Читаем Психология внимания полностью

Интеллектуализм, с другой стороны, исходит из продуктивности внимания: поскольку я сознаю, что благодаря вниманию я воистину прихожу к объекту, то последовательность картин, доставляемых вниманием, не является случайной. Каждое новое проявление объекта отводит подчиненное место предыдущему и выражает все то, что пытался передать его предшественник. Воск уже с самого начала есть пространственное тело, одновременно и податливое и изменчивое; я лишь реализую более или менее ясно это свое понимание «соответственно тому, как мое внимание в большей или меньшей степени прикладывается к вещам, которые находятся в его поле и на которых оно останавливается»[126]

. Поскольку я переживаю прояснение объекта, то воспринимаемый объект уже должен содержать определенную интеллигибельную структуру, которая в нем и раскрывается. Если сознание обнаруживает геометрическую окружность в круглой форме тарелки, то происходит это потому, что окружность уже заложена в ней {…}. Нет никакой необходимости в анализе акта внимания как перехода от неотчетливости к ясности, поскольку никакой неотчетливости для интеллектуализма просто не существует. Сознания с этой точки зрения просто не существует до тех пор, пока оно не положит границы какому-нибудь объекту, и даже фантомы «внутреннего опыта» возможны только как нечто заимствуемое из внешнего опыта {…}.

Но в сознании, которое {…} вечно овладевает интеллигибельной структурой всех своих объектов и которое именно как эмпирическое сознание вообще ничего не конституирует, в таком сознании внимание остается абстрактной и бездейственной силой, поскольку здесь ему просто нечего делать.
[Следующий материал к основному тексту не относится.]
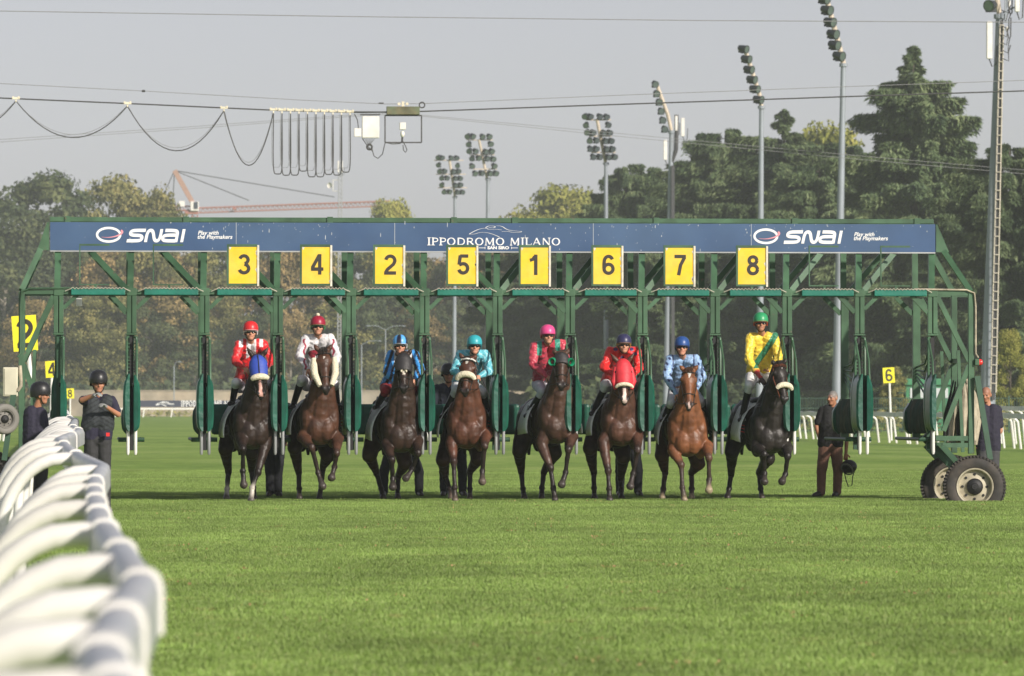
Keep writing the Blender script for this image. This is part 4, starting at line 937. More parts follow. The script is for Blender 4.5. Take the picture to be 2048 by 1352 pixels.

Сознание не менее интимно связано с объектами, к которым оно невнимательно, чем с теми, к которым оно проявляет интерес, и дополнительная ясность, доставляемая актом внимания, не возвещает никакого нового отношения. Внимание поэтому снова становится неким светом, который не изменяет своего характера при смене объектов, на которые он падает, — таким образом, снова вводятся пустые акты внимания, которые занимают место «модусов и специфических направлений интенции»[127]

.

Наконец, акт внимания с точки зрения интеллектуализма ничем не обусловлен, поскольку все объекты находятся в его распоряжении, точно так же как и «подмечивание» эмпиристов, поскольку по отношению к нему все объекты являются трансцендентными. Да и как может объект, уже выделенный самим своим наличием, вызывать еще и внимание, коль скоро сознание уже включает в себя все объекты? Если уж где эмпиризм и оказывается несостоятельным, так это в понимании внутреннего отношения между объектом и актом, который его выполняет. Если уж чего и лишен интеллектуализм, так это представления о случайности в сфере мысли. В случае первого — сознание оказывается слишком бедным, а в случае второго — слишком богатым, поскольку всякий феномен неотразимо притягивает его. Эмпиризм не видит того, что мы должны уже знать о том, что мы ищем (или, иначе говоря, не видит того, что мы вообще не должны были бы искать); а интеллектуализму недостает понимания того, что мы не должны были бы знать про то, что мы ищем (или в равной мере — того, что и в этом случае мы не должны были бы ничего искать). И там и тут оказывается невозможным ни постичь сознание в акте приобретения знания, ни придать должного значения тому, описанному выше незнанию, которое хотя еще и «пусто», однако уже определяет интенцию, которая и есть само внимание {…}. Стало быть, вопреки намерениям интеллектуализма обе доктрины разделяют одну и ту же идею, что внимание вообще ничего не создает {…}.

Вопреки такому представлению о бездействующем субъекте психологический анализ внимания приобретает значение самооткрытия, и критика «гипотезы константности» перерастает в критику догматической веры в «мир», который оказывается или реальностью самой по себе (для эмпиристов), или же имманентной границей знания (для интеллектуалистов).

Внимание предполагает прежде всего трансформацию смыслового поля, некий новый способ, которым сознание предстоит своим объектам.

Так, совершая акт внимания, я тем самым локализую некоторую точку на своем теле, ту, которая испытала прикосновение. Анализ психических нарушений, наблюдающихся при поражениях центральной нервной системы, которые делают такую идентификацию невозможной, раскрывает глубинные слои работы сознания. Опрометчиво можно было бы говорить в этом случае о «локальном ослаблении внимания». В действительности, однако, дело тут вовсе не в одном или большем числе «локальных сигналов» или в ослаблении вторичной силы понимания. Решающее условие такого расстройства состоит в дезинтеграции сенсорного поля, которое теперь уже больше не остается стабильным во время восприятий субъекта, но приходит в движение в ответ на исследующие действия и по мере его обследования отступает от субъекта[128].